En efecto, Aramburu sostiene que: “en el País Vasco no sólo se fraguó y alimentó el terrorismo de Eta, sino que este obtuvo un apoyo continuado en las instituciones y las calles, así como en el mundillo cultural (…) Pienso que la metáfora del fango ilustra un formidable fracaso colectivo de la sociedad vasca (…) el referido fracaso se prolonga en el silencio interesado, en la cínica pasada de página que postulan algunos hoy día con el cálculo político de minimizar lo ocurrido, denominando paz a una situación netamente desfavorable para aquellos que persisten en su condición de víctimas del terrorismo y no han recibido, por tanto, ni reparación ni justicia” (p. 19).
Esta idea es uno de los principales argumentos sobre los que vertebra su obra Maite Pagaza: “en Euskadi somos una potencia mundial en materia de escapismo y evasión de las responsabilidades sociales y políticas por haber ayudado activa o pasivamente a perseguir a los vecinos que impedían la estrategia política del mundo de Eta (…) Nada por aquí, nada por allá. Nunca incomodaron a los asesinos, pero ahora piden la aplicación más flexible de las posibles sintiéndose los máximos campeones de los derechos humanos” (p. 256).
Maite Pagazaurtundúa simboliza la rebelión cívica ante la intolerancia (traducida en asesinatos, amenazas, extorsiones, secuestros…) de Eta, cuya estrategia resultó avalada por amplios sectores de la clase política y de la sociedad vasca. La indiferencia de ésta última dejó en el desamparo y sumió en la soledad a las víctimas de la banda terrorista, a las que asimismo se estigmatizó con epítetos despectivos como “facha”.
Como puede deducirse, el País Vasco vivió un clima de absoluta falta de libertad. De hecho, incluso en los momentos en que Eta declaró treguas, ello no supuso ni el fin de sus amenazas ni de su acoso permanente al pluralismo político (p.69), pese a la euforia con que algunos sectores del socialismo vasco las celebraron. Asimismo, hubo también otras breves etapas de falsa “paz”, como la derivada del Pacto de Lizarra, el cual implicó una auténtica exclusión de la vida política e institucional vasca de aquellos sectores no nacionalistas.

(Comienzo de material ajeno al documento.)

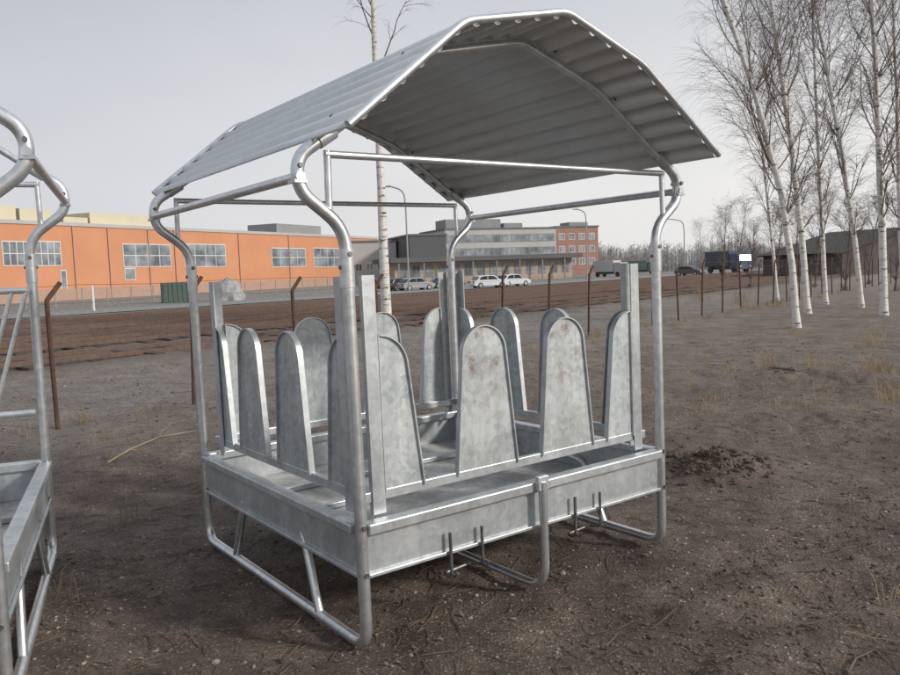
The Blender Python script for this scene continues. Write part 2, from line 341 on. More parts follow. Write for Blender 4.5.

Con todo ello, una herencia de este calibre de alguna manera tiende a proyectarse en la actualidad y la autora lo advierte: el modelo del fin del terrorismo que busca el nacionalismo vasco es el que no incomode a las conciencias. En palabras de Maite Pagaza: “para el nacionalismo sociológico, el final soñado, el utópico, sería llegar a un momento en el que no sólo desapareciese Eta, sino que se pudiese llegar a creer que no ha existido nunca (…) El nacionalismo desea eliminar de su subconsciente a Eta para no tener que preguntarse dónde estaba él mientras la gente moría a su lado” (págs. 123-124).
En definitiva, una obra que supone un excelente repaso a la historia reciente del País Vasco. La autora ordena cronológicamente los artículos que escribió, a partir de 2003, para Basta Ya y para Vocento, lo que facilita la lectura y permite extraer conclusiones. Una de las principales, que ni Eta ni quienes la representan en las instituciones han alterado un ápice su meta: “¿alguien piensa que Otegui y los suyos van a renunciar a lo que denominan “conflicto de soberanía”?” (p.62).
La respuesta la ofrece el mismo Otegui a través de la manipulación del lenguaje, lo cual le sirve para definir como víctimas a los victimarios: “siento un enorme respeto por cuanto que su propia existencia y sacrificio, y su aportación, adquieren todavía mayor valor en una coyuntura histórica en la que los valores que predominan son el individualismo y la insolidaridad (…) Es una coyuntura en la que centenares de hombres y mujeres han sacrificado y siguen sacrificando literalmente su vida, no sólo para alcanzar una solución justa al conflicto, sino para construir una sociedad justa para todos” (págs. 184-185).